誤って「白」にオーバープリントを適用すると何もなかったように印刷される。そうならないために、「属性」パレットで確認しよう

「透明機能」は使っても大丈夫?

Adobe Illustrator 9で登場した透明機能はデザインの表現の幅が広がる、ドロップシャドウが簡単に付けられるとたくさんの人が使いたい機能のひとつとして取り上げられた画期的な機能だった。一方で印刷の現場では出力システムのバージョンアップなど環境の整備がなかなか統一されなかったので「きちんと透明効果が再現されない」、「分割された部分の色が違う」といったトラブルも多かったようだ。

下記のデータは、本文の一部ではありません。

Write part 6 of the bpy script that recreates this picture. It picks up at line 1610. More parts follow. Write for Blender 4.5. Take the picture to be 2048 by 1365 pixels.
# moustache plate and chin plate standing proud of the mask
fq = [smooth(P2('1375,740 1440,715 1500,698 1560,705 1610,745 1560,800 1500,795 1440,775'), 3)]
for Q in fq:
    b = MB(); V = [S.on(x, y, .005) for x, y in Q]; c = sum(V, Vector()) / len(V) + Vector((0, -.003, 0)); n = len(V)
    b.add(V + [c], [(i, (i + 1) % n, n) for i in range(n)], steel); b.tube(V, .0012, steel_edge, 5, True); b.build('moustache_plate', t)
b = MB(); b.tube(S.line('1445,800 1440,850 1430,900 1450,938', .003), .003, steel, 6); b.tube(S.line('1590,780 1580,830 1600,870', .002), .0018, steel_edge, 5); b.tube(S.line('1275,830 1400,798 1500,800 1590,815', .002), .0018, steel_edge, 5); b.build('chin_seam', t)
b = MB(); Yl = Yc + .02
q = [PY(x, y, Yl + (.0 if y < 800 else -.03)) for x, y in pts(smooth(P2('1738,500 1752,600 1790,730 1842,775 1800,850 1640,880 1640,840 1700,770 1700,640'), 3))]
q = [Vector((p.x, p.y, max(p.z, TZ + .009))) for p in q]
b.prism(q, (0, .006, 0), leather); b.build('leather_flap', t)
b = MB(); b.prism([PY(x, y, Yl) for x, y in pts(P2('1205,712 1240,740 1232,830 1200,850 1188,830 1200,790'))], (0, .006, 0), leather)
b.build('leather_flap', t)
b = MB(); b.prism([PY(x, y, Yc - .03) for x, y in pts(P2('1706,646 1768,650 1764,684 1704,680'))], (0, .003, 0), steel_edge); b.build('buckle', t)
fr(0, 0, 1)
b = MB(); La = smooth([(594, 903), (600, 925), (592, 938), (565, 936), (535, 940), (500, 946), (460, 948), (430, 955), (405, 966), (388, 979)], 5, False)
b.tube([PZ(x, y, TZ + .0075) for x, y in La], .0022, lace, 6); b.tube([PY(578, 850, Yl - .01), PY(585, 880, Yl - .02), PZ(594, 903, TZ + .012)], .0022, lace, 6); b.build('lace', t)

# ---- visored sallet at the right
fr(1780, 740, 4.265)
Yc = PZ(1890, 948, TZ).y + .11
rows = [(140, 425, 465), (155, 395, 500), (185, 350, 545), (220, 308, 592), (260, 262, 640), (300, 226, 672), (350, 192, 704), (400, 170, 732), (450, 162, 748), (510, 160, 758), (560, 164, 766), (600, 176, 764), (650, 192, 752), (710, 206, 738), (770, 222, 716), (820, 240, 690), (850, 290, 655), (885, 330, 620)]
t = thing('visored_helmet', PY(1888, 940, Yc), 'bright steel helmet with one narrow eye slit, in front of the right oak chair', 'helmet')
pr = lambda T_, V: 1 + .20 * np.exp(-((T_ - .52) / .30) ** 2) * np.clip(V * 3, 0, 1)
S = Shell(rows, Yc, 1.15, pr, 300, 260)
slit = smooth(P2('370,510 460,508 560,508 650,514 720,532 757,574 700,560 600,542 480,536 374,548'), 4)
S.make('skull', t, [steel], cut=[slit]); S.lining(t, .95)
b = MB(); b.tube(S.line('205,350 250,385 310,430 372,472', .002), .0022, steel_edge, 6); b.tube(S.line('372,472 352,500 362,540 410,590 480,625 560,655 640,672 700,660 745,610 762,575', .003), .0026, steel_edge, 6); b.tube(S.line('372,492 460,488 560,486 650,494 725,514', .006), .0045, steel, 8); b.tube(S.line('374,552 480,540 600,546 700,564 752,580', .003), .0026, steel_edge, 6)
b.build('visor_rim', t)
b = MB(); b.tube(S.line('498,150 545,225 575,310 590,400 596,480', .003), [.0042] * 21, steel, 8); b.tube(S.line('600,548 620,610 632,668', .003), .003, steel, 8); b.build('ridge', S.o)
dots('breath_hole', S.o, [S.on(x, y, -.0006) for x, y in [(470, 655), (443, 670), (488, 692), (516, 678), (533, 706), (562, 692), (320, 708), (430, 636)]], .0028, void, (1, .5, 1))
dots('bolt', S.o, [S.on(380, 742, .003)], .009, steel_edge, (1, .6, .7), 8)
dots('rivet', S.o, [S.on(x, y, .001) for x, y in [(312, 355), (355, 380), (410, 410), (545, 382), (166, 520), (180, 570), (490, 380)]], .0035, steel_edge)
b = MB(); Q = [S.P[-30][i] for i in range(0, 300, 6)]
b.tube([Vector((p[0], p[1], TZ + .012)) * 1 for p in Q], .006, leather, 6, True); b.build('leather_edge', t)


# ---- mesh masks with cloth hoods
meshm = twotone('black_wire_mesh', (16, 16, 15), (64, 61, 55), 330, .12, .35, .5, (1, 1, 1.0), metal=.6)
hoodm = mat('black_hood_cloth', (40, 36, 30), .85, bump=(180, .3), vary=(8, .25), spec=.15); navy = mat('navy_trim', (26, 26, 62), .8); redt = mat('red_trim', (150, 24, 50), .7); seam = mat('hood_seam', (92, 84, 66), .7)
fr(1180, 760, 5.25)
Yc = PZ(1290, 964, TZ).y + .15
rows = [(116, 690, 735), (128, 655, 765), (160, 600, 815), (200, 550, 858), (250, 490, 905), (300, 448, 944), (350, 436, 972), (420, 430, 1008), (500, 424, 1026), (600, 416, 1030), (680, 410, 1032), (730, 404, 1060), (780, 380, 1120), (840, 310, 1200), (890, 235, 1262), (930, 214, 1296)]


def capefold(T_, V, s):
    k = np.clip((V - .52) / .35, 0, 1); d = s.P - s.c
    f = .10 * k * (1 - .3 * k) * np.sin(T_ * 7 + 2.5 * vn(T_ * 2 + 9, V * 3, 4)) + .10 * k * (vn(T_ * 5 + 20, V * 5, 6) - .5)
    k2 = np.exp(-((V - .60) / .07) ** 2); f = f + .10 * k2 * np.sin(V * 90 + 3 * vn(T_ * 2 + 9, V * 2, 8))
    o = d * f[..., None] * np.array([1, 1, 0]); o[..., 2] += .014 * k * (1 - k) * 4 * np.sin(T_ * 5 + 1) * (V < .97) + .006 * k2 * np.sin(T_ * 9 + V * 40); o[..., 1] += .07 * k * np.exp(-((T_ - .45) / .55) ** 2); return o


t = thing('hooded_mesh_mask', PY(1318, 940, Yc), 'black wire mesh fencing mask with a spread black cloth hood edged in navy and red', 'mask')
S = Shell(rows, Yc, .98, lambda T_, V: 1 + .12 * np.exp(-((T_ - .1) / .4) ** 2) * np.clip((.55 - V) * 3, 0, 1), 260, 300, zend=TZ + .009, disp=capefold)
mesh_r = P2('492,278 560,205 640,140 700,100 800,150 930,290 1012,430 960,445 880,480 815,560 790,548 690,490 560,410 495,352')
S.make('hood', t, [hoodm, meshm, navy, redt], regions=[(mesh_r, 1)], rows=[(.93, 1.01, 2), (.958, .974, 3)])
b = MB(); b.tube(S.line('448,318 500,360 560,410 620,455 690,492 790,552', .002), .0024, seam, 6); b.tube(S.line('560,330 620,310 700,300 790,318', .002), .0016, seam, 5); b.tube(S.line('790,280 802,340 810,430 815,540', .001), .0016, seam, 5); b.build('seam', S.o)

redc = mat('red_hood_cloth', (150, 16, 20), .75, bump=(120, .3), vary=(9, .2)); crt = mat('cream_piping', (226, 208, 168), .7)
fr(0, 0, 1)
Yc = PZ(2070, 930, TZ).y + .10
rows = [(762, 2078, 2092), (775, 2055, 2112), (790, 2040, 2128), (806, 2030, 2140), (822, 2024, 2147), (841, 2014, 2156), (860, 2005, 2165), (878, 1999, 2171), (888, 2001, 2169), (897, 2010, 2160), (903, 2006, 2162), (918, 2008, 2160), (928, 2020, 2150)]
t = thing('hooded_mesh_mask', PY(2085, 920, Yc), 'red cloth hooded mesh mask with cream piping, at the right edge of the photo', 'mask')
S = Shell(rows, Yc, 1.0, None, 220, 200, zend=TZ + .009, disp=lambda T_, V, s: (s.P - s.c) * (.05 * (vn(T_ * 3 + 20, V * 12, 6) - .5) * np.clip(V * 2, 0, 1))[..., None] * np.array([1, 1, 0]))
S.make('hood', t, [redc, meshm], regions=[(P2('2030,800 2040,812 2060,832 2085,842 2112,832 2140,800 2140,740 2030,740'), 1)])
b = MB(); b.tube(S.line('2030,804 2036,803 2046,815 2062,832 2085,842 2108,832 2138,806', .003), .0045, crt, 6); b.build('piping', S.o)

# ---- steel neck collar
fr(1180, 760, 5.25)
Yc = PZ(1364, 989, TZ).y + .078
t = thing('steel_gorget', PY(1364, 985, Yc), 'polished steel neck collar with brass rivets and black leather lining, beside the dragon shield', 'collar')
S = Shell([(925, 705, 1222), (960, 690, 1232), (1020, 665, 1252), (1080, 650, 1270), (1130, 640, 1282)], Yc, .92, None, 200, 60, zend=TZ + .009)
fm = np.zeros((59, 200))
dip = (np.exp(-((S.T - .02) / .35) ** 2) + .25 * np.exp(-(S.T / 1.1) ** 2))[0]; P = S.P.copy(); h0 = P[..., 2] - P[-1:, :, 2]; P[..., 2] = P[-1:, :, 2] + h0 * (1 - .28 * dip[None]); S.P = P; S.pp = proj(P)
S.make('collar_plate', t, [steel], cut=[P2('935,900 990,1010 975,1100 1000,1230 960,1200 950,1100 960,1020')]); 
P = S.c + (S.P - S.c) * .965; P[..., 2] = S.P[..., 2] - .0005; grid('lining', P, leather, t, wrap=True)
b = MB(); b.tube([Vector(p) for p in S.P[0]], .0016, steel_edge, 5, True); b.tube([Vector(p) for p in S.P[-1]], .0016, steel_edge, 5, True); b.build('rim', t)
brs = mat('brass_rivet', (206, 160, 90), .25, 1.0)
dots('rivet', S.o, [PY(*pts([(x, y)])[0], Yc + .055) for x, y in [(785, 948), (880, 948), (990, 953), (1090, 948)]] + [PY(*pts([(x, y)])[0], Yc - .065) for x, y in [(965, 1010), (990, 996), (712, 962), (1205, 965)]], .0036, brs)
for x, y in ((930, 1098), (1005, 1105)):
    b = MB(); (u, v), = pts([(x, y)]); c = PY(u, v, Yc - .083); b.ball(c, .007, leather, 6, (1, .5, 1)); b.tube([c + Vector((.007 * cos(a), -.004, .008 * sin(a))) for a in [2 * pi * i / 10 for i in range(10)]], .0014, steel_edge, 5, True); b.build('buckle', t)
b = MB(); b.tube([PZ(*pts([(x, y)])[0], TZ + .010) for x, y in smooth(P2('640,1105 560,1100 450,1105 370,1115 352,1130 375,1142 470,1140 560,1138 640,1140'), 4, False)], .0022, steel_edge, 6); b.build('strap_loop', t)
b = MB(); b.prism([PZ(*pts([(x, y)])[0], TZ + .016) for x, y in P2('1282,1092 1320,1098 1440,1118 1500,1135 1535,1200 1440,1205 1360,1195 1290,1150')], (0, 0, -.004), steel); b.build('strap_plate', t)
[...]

現在では、「機械性能も向上して透明機能に完全対応した製版用RIPも登場しているため過去にあったような印刷事故はほとんど発生しない」とアルプスPPS。

ただ、「透明処理を多用したデータをEPS形式で保存し、PDF-X/1aの形式で保存した場合は透明部分やドロップシャドウ部分に分割線が発生しやすい」とのこと。最新のAdobe CSアプリケーションを使う場合は、なるべくネイティブファイルの状態で保存した方が余計なトラブルに遭うこともなさそうだ。